→ **WHAT THIS TASK INVOLVES**
Write out the material exactly, leaving every picture behind.
──────── SUPPLIED INFORMATION ────────
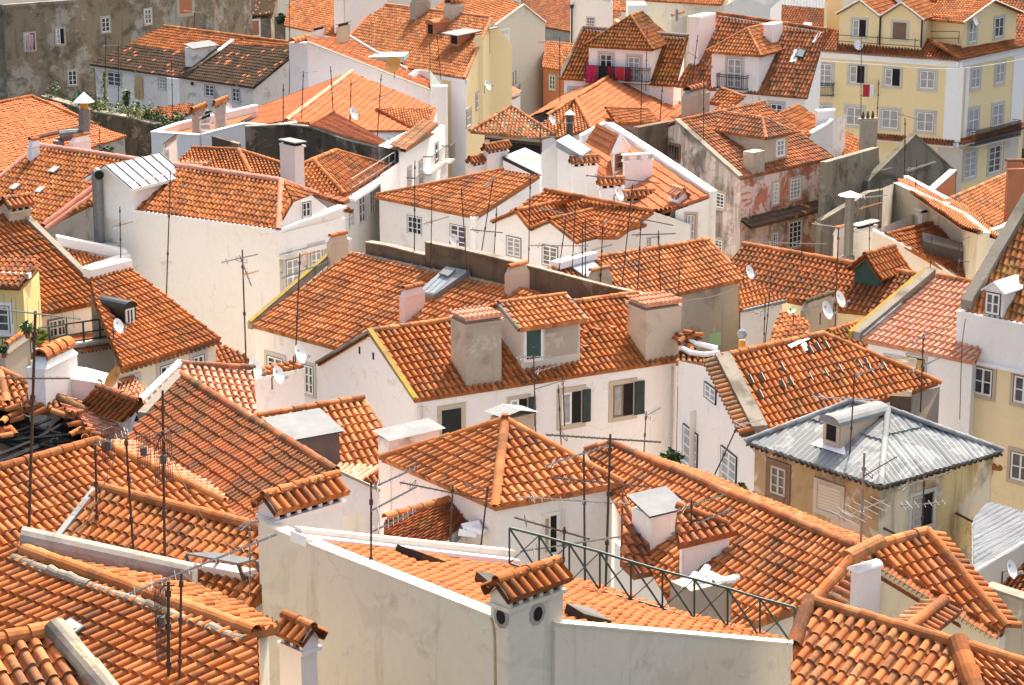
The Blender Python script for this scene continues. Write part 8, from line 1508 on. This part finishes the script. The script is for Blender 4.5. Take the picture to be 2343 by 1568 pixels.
# cables
def cable(label, pts, Y, r=.018, mat='cable', dy=0):
    P = [onY(pp(p), Y + dy * i / max(len(pts) - 1, 1)) for i, p in enumerate(pts)]; q = []
    for i in range(len(P) - 1):
        p0, p1, p2, p3 = P[max(i - 1, 0)], P[i], P[i + 1], P[min(i + 2, len(P) - 1)]
        for s in range(6): t = s / 6; q.append(.5 * ((2 * p1) + (p2 - p0) * t + (2 * p0 - 5 * p1 + 4 * p2 - p3) * t * t + (3 * p1 - p0 - 3 * p2 + p3) * t ** 3))
    q.append(P[-1]); m = MB(); m.tube(q, r, mat, 4); ob = m.build('cable', None, P[0]); ob.location = P[0]; tag(ob, label, 'cable', 'loose aerial cables')
cable('pale guy wire slanting down from the pole on the near cream wall', [(850, 1365), (880, 1450), (906, 1568)], 44.6, .008); cable('yellowish cable running down the corner of the near cream wall', [(1123, 1412), (1131, 1450), (1133, 1568)], FRONT_K.y - .3, .03); cable('looping cable from the pole onto the near orange roof', [(848, 1325), (868, 1333), (900, 1318), (930, 1322)], 45.2, .02)
cable('long guy wire from the thick rusty mast down the orange roof', [(372, 1000), (470, 1195), (590, 1290)], 49, .01); cable('guy wire crossing the bottom left roof to the slim mast', [(414, 1310), (500, 1370), (588, 1420)], 42, .01); cable('pale cable hanging in a loop between two masts at left', [(140, 1235), (200, 1190), (262, 1050)], 50, .014); cable('drooping cable along the brown wall', [(1208, 618), (1240, 634), (1275, 632)], 93, .02); cable('cable tacked along the top of the brown wall', [(890, 568), (1000, 590), (1140, 605), (1180, 600)], 97, .018)
cable('thin cable sagging across the bare cement wall', [(1555, 690), (1640, 676), (1702, 650)], 86, .012); cable('overhead wire stretched before the yellow corner building', [(1860, 138), (2000, 148), (2180, 158), (2342, 136)], 182, .03, 'frame_white', -3)
cable('cable down the pale yellow right hand facade', [(2208, 730), (2200, 800), (2195, 960)], 64.5, .012, 'mast')
for k_, h in list(HOUSES.items()): h.finish()
m = BARREL; o = m.build('roof_wall', None, BARREL_BASE); o.location = BARREL_BASE; tag(o, 'thick old round topped roof wall with rust stains behind the long mortared ridge', 'wall')
# ground
m = MB(); m.poly([V3((-900, -100, -2)), V3((900, -100, -2)), V3((900, 3000, -2)), V3((-900, 3000, -2))], 'ground'); g = m.build('ground'); g['kind'] = 'structure'
# camera
cd = bpy.data.cameras.new('camera'); cam = bpy.data.objects.new('camera', cd); COL.objects.link(cam)
cd.sensor_width = 36; cd.lens = 36 * FPX / 2342; cd.clip_end = 5000; cd.clip_start = .5
cam.location = CAM; cam.rotation_euler = (math.pi / 2 - PIT, 0, 0); SC.camera = cam
# light
SUN_AZ, SUN_EL = math.radians(18), math.radians(50)   # azimuth to the right of the view direction
sd_ = V3((math.sin(SUN_AZ) * math.cos(SUN_EL), math.cos(SUN_AZ) * math.cos(SUN_EL), math.sin(SUN_EL)))
ld = bpy.data.lights.new('sun', 'SUN'); ld.energy = 3.2; ld.angle = math.radians(.55); ld.color = (1, .93, .82)
lo = bpy.data.objects.new('sun', ld); COL.objects.link(lo); lo.rotation_euler = sd_.to_track_quat('Z', 'Y').to_euler(); lo.location = (0, 0, 200)
w = bpy.data.worlds.new('World'); SC.world = w; w.use_nodes = True; nt = w.node_tree; bg = nt.nodes['Background']
sk = nt.nodes.new('ShaderNodeTexSky'); sk.sky_type = 'NISHITA'; sk.sun_disc = False; sk.sun_elevation = SUN_EL; sk.sun_rotation = SUN_AZ; sk.dust_density = 5; sk.air_density = 1.0; sk.ozone_density = .6
nt.links.new(mix(nt, 1.0, sk.outputs[0], (1.0, .925, .82), 'MULTIPLY'), bg.inputs[0]); bg.inputs[1].default_value = .15
vs_ = SC.view_settings; vs_.view_transform = 'Standard'; vs_.look = 'None'; vs_.gamma = 1; vs_.exposure = 1.48
SC.cycles.max_bounces = 6; SC.cycles.diffuse_bounces = 4; SC.cycles.glossy_bounces = 2; SC.cycles.use_denoising = True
────────
→ **TASK RESPONSE**
The Blender Python script for this scene continues. Write part 8, from line 1508 on. This part finishes the script. The script is for Blender 4.5. Take the picture to be 2343 by 1568 pixels.
# cables
def cable(label, pts, Y, r=.018, mat='cable', dy=0):
    P = [onY(pp(p), Y + dy * i / max(len(pts) - 1, 1)) for i, p in enumerate(pts)]; q = []
    for i in range(len(P) - 1):
        p0, p1, p2, p3 = P[max(i - 1, 0)], P[i], P[i + 1], P[min(i + 2, len(P) - 1)]
        for s in range(6): t = s / 6; q.append(.5 * ((2 * p1) + (p2 - p0) * t + (2 * p0 - 5 * p1 + 4 * p2 - p3) * t * t + (3 * p1 - p0 - 3 * p2 + p3) * t ** 3))
    q.append(P[-1]); m = MB(); m.tube(q, r, mat, 4); ob = m.build('cable', None, P[0]); ob.location = P[0]; tag(ob, label, 'cable', 'loose aerial cables')
cable('pale guy wire slanting down from the pole on the near cream wall', [(850, 1365), (880, 1450), (906, 1568)], 44.6, .008); cable('yellowish cable running down the corner of the near cream wall', [(1123, 1412), (1131, 1450), (1133, 1568)], FRONT_K.y - .3, .03); cable('looping cable from the pole onto the near orange roof', [(848, 1325), (868, 1333), (900, 1318), (930, 1322)], 45.2, .02)
cable('long guy wire from the thick rusty mast down the orange roof', [(372, 1000), (470, 1195), (590, 1290)], 49, .01); cable('guy wire crossing the bottom left roof to the slim mast', [(414, 1310), (500, 1370), (588, 1420)], 42, .01); cable('pale cable hanging in a loop between two masts at left', [(140, 1235), (200, 1190), (262, 1050)], 50, .014); cable('drooping cable along the brown wall', [(1208, 618), (1240, 634), (1275, 632)], 93, .02); cable('cable tacked along the top of the brown wall', [(890, 568), (1000, 590), (1140, 605), (1180, 600)], 97, .018)
cable('thin cable sagging across the bare cement wall', [(1555, 690), (1640, 676), (1702, 650)], 86, .012); cable('overhead wire stretched before the yellow corner building', [(1860, 138), (2000, 148), (2180, 158), (2342, 136)], 182, .03, 'frame_white', -3)
cable('cable down the pale yellow right hand facade', [(2208, 730), (2200, 800), (2195, 960)], 64.5, .012, 'mast')
for k_, h in list(HOUSES.items()): h.finish()
m = BARREL; o = m.build('roof_wall', None, BARREL_BASE); o.location = BARREL_BASE; tag(o, 'thick old round topped roof wall with rust stains behind the long mortared ridge', 'wall')
# ground
m = MB(); m.poly([V3((-900, -100, -2)), V3((900, -100, -2)), V3((900, 3000, -2)), V3((-900, 3000, -2))], 'ground'); g = m.build('ground'); g['kind'] = 'structure'
# camera
cd = bpy.data.cameras.new('camera'); cam = bpy.data.objects.new('camera', cd); COL.objects.link(cam)
cd.sensor_width = 36; cd.lens = 36 * FPX / 2342; cd.clip_end = 5000; cd.clip_start = .5
cam.location = CAM; cam.rotation_euler = (math.pi / 2 - PIT, 0, 0); SC.camera = cam
# light
SUN_AZ, SUN_EL = math.radians(18), math.radians(50)   # azimuth to the right of the view direction
sd_ = V3((math.sin(SUN_AZ) * math.cos(SUN_EL), math.cos(SUN_AZ) * math.cos(SUN_EL), math.sin(SUN_EL)))
ld = bpy.data.lights.new('sun', 'SUN'); ld.energy = 3.2; ld.angle = math.radians(.55); ld.color = (1, .93, .82)
lo = bpy.data.objects.new('sun', ld); COL.objects.link(lo); lo.rotation_euler = sd_.to_track_quat('Z', 'Y').to_euler(); lo.location = (0, 0, 200)
w = bpy.data.worlds.new('World'); SC.world = w; w.use_nodes = True; nt = w.node_tree; bg = nt.nodes['Background']
sk = nt.nodes.new('ShaderNodeTexSky'); sk.sky_type = 'NISHITA'; sk.sun_disc = False; sk.sun_elevation = SUN_EL; sk.sun_rotation = SUN_AZ; sk.dust_density = 5; sk.air_density = 1.0; sk.ozone_density = .6
nt.links.new(mix(nt, 1.0, sk.outputs[0], (1.0, .925, .82), 'MULTIPLY'), bg.inputs[0]); bg.inputs[1].default_value = .15
vs_ = SC.view_settings; vs_.view_transform = 'Standard'; vs_.look = 'None'; vs_.gamma = 1; vs_.exposure = 1.48
SC.cycles.max_bounces = 6; SC.cycles.diffuse_bounces = 4; SC.cycles.glossy_bounces = 2; SC.cycles.use_denoising = True